Et Tu, Horner?


It’s always interesting to see what will set off my friend Chris Horner. He’s upset that, in a Volokh post about a March Treasury Department memo Horner obtained through the Freedom of Information Act, I made the claim that the revenue estimates for auctioning  off carbon permits are not an accurate estimate of the cost of the Waxman-Markey bill. This doesn’t mean that Waxman-Markey is a good idea. (It’s not.) It doesn’t mean Waxman-Markey will be cheap. (It won’t be.)  It simply means that a March estimate of revenue from the Administration’s preferred approach to climate policy is not an accurate representation of the consumer costs of the bill that passed the House. I stand by that assessment.

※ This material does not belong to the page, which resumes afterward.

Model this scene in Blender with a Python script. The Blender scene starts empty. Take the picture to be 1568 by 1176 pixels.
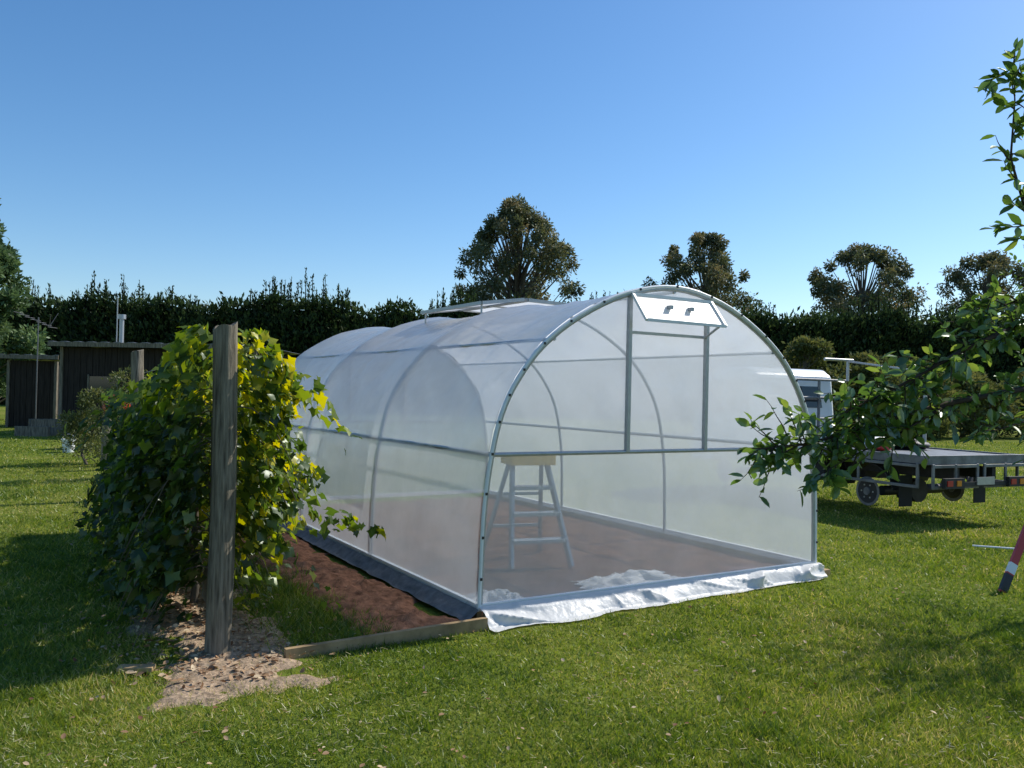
import bpy, math, random
import numpy as np
from mathutils import Vector, Matrix, noise
random.seed(7); rng=np.random.default_rng(7)
scene=bpy.context.scene
R=math.radians
# ------------------------------------------------------------------ world / sun / camera
SUN_AZ, SUN_EL = 57.0, 42.0
w=bpy.data.worlds.new("World"); scene.world=w; w.use_nodes=True
nt=w.node_tree; bg=nt.nodes['Background']
sky=nt.nodes.new('ShaderNodeTexSky'); sky.sky_type='NISHITA'; sky.sun_disc=False
sky.sun_elevation=R(SUN_EL); sky.sun_rotation=R(SUN_AZ); sky.air_density=1.0; sky.dust_density=0.45; sky.ozone_density=3.4
hs=nt.nodes.new('ShaderNodeHueSaturation'); hs.inputs['Saturation'].default_value=1.22
nt.links.new(sky.outputs[0],hs.inputs['Color']); nt.links.new(hs.outputs[0],bg.inputs[0]); bg.inputs[1].default_value=0.15
sd=Vector((math.sin(R(SUN_AZ))*math.cos(R(SUN_EL)),math.cos(R(SUN_AZ))*math.cos(R(SUN_EL)),math.sin(R(SUN_EL))))
sl=bpy.data.lights.new("sun","SUN"); sl.energy=5.0; sl.angle=R(0.53); sl.color=(1,.955,.88)
so=bpy.data.objects.new("sun",sl); scene.collection.objects.link(so); so.rotation_euler=sd.to_track_quat('Z','Y').to_euler(); so.location=(10,10,20)
cam=bpy.data.cameras.new("camera"); co=bpy.data.objects.new("camera",cam); scene.collection.objects.link(co)
cam.lens=29.39; cam.sensor_width=36; cam.clip_end=3000; cam.clip_start=.05
co.matrix_world=Matrix.Translation((0,0,1.6))@Matrix.Rotation(R(90.67),4,'X')@Matrix.Rotation(R(1.3),4,'Z')
scene.camera=co
scene.view_settings.view_transform='Standard'; scene.view_settings.look='None'; scene.view_settings.exposure=0

# ------------------------------------------------------------------ materials
def nmat(name):
    m=bpy.data.materials.new(name); m.use_nodes=True; t=m.node_tree
    for n in list(t.nodes): t.nodes.remove(n)
    o=t.nodes.new('ShaderNodeOutputMaterial'); return m,t,o
def N(t,k,**kw):
    n=t.nodes.new(k)
    for a,b in kw.items(): setattr(n,a,b)
    return n
def ramp(t,fac,stops):
    r=N(t,'ShaderNodeValToRGB'); e=r.color_ramp.elements
    e[0].position=stops[0][0]; e[0].color=(*stops[0][1],1)
    e[1].position=stops[-1][0]; e[1].color=(*stops[-1][1],1)
    for p,c in stops[1:-1]:
        x=e.new(p); x.color=(*c,1)
    if fac is not None: t.links.new(fac,r.inputs[0])
    return r
def noisen(t,scale,detail=4,rough=.55,coord='Object',stretch=None):
    tc=N(t,'ShaderNodeTexCoord'); n=N(t,'ShaderNodeTexNoise'); n.inputs['Scale'].default_value=scale
    n.inputs['Detail'].default_value=detail; n.inputs['Roughness'].default_value=rough
    if stretch:
        mp=N(t,'ShaderNodeMapping'); mp.inputs['Scale'].default_value=stretch
        t.links.new(tc.outputs[coord],mp.inputs[0]); t.links.new(mp.outputs[0],n.inputs['Vector'])
    else: t.links.new(tc.outputs[coord],n.inputs['Vector'])
    return n
def simple(name,c,rough=.6,metal=0,var=.25,scale=8,bump=0,stretch=None,spec=.5):
    m,t,o=nmat(name); p=N(t,'ShaderNodeBsdfPrincipled'); n=noisen(t,scale,5,.6,stretch=stretch)
    a=tuple(max(0,x*(1-var)) for x in c); b=tuple(min(1,x*(1+var)) for x in c)
    r=ramp(t,n.outputs[0],[(.3,a),(.7,b)]); t.links.new(r.outputs[0],p.inputs['Base Color'])
    p.inputs['Roughness'].default_value=rough; p.inputs['Metallic'].default_value=metal
    p.inputs['Specular IOR Level'].default_value=spec
    if bump:
        bn=N(t,'ShaderNodeBump'); bn.inputs['Strength'].default_value=bump; bn.inputs['Distance'].default_value=.02
        t.links.new(n.outputs[0],bn.inputs['Height']); t.links.new(bn.outputs[0],p.inputs['Normal'])
    t.links.new(p.outputs[0],o.inputs[0]); return m
def leafmat(name,stops,trans=.35,gloss=.05,grough=.35,pos=None):
    m,t,o=nmat(name); at=N(t,'ShaderNodeAttribute'); at.attribute_name='var'
    fac=at.outputs['Fac']
    if pos:
        n=noisen(t,pos,4,.6); mx=N(t,'ShaderNodeMath',operation='MULTIPLY_ADD'); mx.inputs[1].default_value=1.5; mx.inputs[2].default_value=-.75
        t.links.new(n.outputs[0],mx.inputs[0]); ad=N(t,'ShaderNodeMath',operation='ADD'); ad.use_clamp=True
        t.links.new(fac,ad.inputs[0]); t.links.new(mx.outputs[0],ad.inputs[1]); fac=ad.outputs[0]
    r=ramp(t,fac,stops)
    d=N(t,'ShaderNodeBsdfDiffuse'); tr=N(t,'ShaderNodeBsdfTranslucent'); g=N(t,'ShaderNodeBsdfGlossy'); g.inputs['Roughness'].default_value=grough
    g.inputs[0].default_value=(.8,.85,.8,1)
    t.links.new(r.outputs[0],d.inputs[0])
    hs=N(t,'ShaderNodeHueSaturation'); hs.inputs['Value'].default_value=1.7; hs.inputs['Saturation'].default_value=1.1; hs.inputs['Hue'].default_value=.485
    t.links.new(r.outputs[0],hs.inputs['Color']); t.links.new(hs.outputs[0],tr.inputs[0])
    m1=N(t,'ShaderNodeMixShader'); m1.inputs[0].default_value=trans; t.links.new(d.outputs[0],m1.inputs[1]); t.links.new(tr.outputs[0],m1.inputs[2])
    m2=N(t,'ShaderNodeMixShader'); m2.inputs[0].default_value=gloss; t.links.new(m1.outputs[0],m2.inputs[1]); t.links.new(g.outputs[0],m2.inputs[2])
    t.links.new(m2.outputs[0],o.inputs[0]); return m
def filmmat(name,transp,col,bump=.25,bscale=3,grough=.18,stretch=(1,1,1),refl=.45,tl=.6,lit_z=0):
    m,t,o=nmat(name)
    n=noisen(t,bscale,3,.5,stretch=stretch); bn=N(t,'ShaderNodeBump'); bn.inputs['Strength'].default_value=bump; bn.inputs['Distance'].default_value=.03
    t.links.new(n.outputs[0],bn.inputs['Height'])
    n2=noisen(t,1.3,5,.65)
    d=N(t,'ShaderNodeBsdfDiffuse'); d.inputs[0].default_value=(*col,1); t.links.new(bn.outputs[0],d.inputs['Normal'])
    tln=N(t,'ShaderNodeBsdfTranslucent'); tln.inputs[0].default_value=(*col,1)
    ms=N(t,'ShaderNodeMixShader'); ms.inputs[0].default_value=tl; t.links.new(d.outputs[0],ms.inputs[1]); t.links.new(tln.outputs[0],ms.inputs[2])
    tp=N(t,'ShaderNodeBsdfTransparent'); tp.inputs[0].default_value=(.97,.98,.98,1)
    mr=N(t,'ShaderNodeMapRange'); mr.inputs['From Min'].default_value=.35; mr.inputs['From Max'].default_value=.65
    mr.inputs['To Min'].default_value=transp+.05; mr.inputs['To Max'].default_value=transp-.05; t.links.new(n2.outputs[0],mr.inputs[0])
    tcur=mr.outputs[0]
    if lit_z:   # milkiness rises with height, painted in for the brighter lit upper film
        tc=N(t,'ShaderNodeTexCoord'); sx=N(t,'ShaderNodeSeparateXYZ'); t.links.new(tc.outputs['Object'],sx.inputs[0])
        mz=N(t,'ShaderNodeMapRange'); mz.inputs['From Min'].default_value=.5; mz.inputs['From Max'].default_value=1.7
        mz.inputs['To Min'].default_value=lit_z; mz.inputs['To Max'].default_value=-lit_z; t.links.new(sx.outputs['Z'],mz.inputs[0])
        ad=N(t,'ShaderNodeMath',operation='ADD'); t.links.new(tcur,ad.inputs[0]); t.links.new(mz.outputs[0],ad.inputs[1]); tcur=ad.outputs[0]
    lw=N(t,'ShaderNodeLayerWeight'); lw.inputs[0].default_value=.5
    # film gets milkier at grazing angles (longer path through the plastic)
    dm=N(t,'ShaderNodeMath',operation='MULTIPLY_ADD'); p3=N(t,'ShaderNodeMath',operation='POWER'); p3.inputs[1].default_value=3.0
    t.links.new(lw.outputs['Facing'],p3.inputs[0]); t.links.new(p3.outputs[0],dm.inputs[0]); dm.inputs[1].default_value=-.35
    t.links.new(tcur,dm.inputs[2]); dm.use_clamp=True
    m2=N(t,'ShaderNodeMixShader'); t.links.new(dm.outputs[0],m2.inputs[0]); t.links.new(ms.outputs[0],m2.inputs[1]); t.links.new(tp.outputs[0],m2.inputs[2])
    g=N(t,'ShaderNodeBsdfGlossy'); g.inputs['Roughness'].default_value=grough; t.links.new(bn.outputs[0],g.inputs['Normal'])
    p5=N(t,'ShaderNodeMath',operation='POWER'); p5.inputs[1].default_value=4.5; t.links.new(lw.outputs['Facing'],p5.inputs[0])
    rf=N(t,'ShaderNodeMath',operation='MULTIPLY_ADD'); rf.inputs[1].default_value=refl; rf.inputs[2].default_value=.05; t.links.new(p5.outputs[0],rf.inputs[0])
    m3=N(t,'ShaderNodeMixShader'); t.links.new(rf.outputs[0],m3.inputs[0]); t.links.new(m2.outputs[0],m3.inputs[1]); t.links.new(g.outputs[0],m3.inputs[2])
    t.links.new(m3.outputs[0],o.inputs[0]); return m
M_film=filmmat('greenhouse_film',.46,(.90,.93,.95),.45,2.6,tl=.66,lit_z=.10)
M_film_top=filmmat('roof_film_glare',.24,(.93,.95,.96),.55,3.2,.25,refl=.6,tl=.74)  # whiter, milkier roof strip: sky glare put into the film colour
M_skirt=filmmat('skirt_film',.08,(.86,.86,.85),.5,9,.42,refl=.08,tl=.3)
M_vent=filmmat('vent_film',.10,(.88,.90,.92),.1,5,.3,refl=.2,tl=.6)
M_galv=simple('galvanised_steel',(.42,.43,.43),.45,.6,.1,20)
M_white=simple('white_profile',(.78,.79,.78),.4,0,.05,12)
M_alu=simple('aluminium',(.42,.43,.44),.4,.6,.08,20)
M_yel=simple('yellow_plastic',(.90,.52,.005),.45,0,.1,10)
M_black=simple('black_plastic',(.02,.02,.022),.5,0,.2,20)
M_wood=simple('weathered_post_wood',(.19,.165,.125),.9,0,.65,9,1.0,stretch=(6,6,.45),spec=.1)
M_timber=simple('pine_timber',(.36,.25,.13),.8,0,.35,6,.3,spec=.2)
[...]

To me what is more interesting about the Treasury document (and a better focus for Horner’s ire) is that the administration redacted portions of the memo which would have provided more direct — and presumably much larger — cost estimates for capping carbon emissions.  Further, withholding this information was likely illegal under FOIA, and unquestionably contrary to the administration’s stated policy on FOIA compliance.  The Obama administration likes to claim that dramatic carbon emissions can be achieved at negligible cost.  If so, then they should have nothing to hide. Of course they do have something to hide — namely the reality that climate control ain’t cheap. On that, I think Horner and I would agree.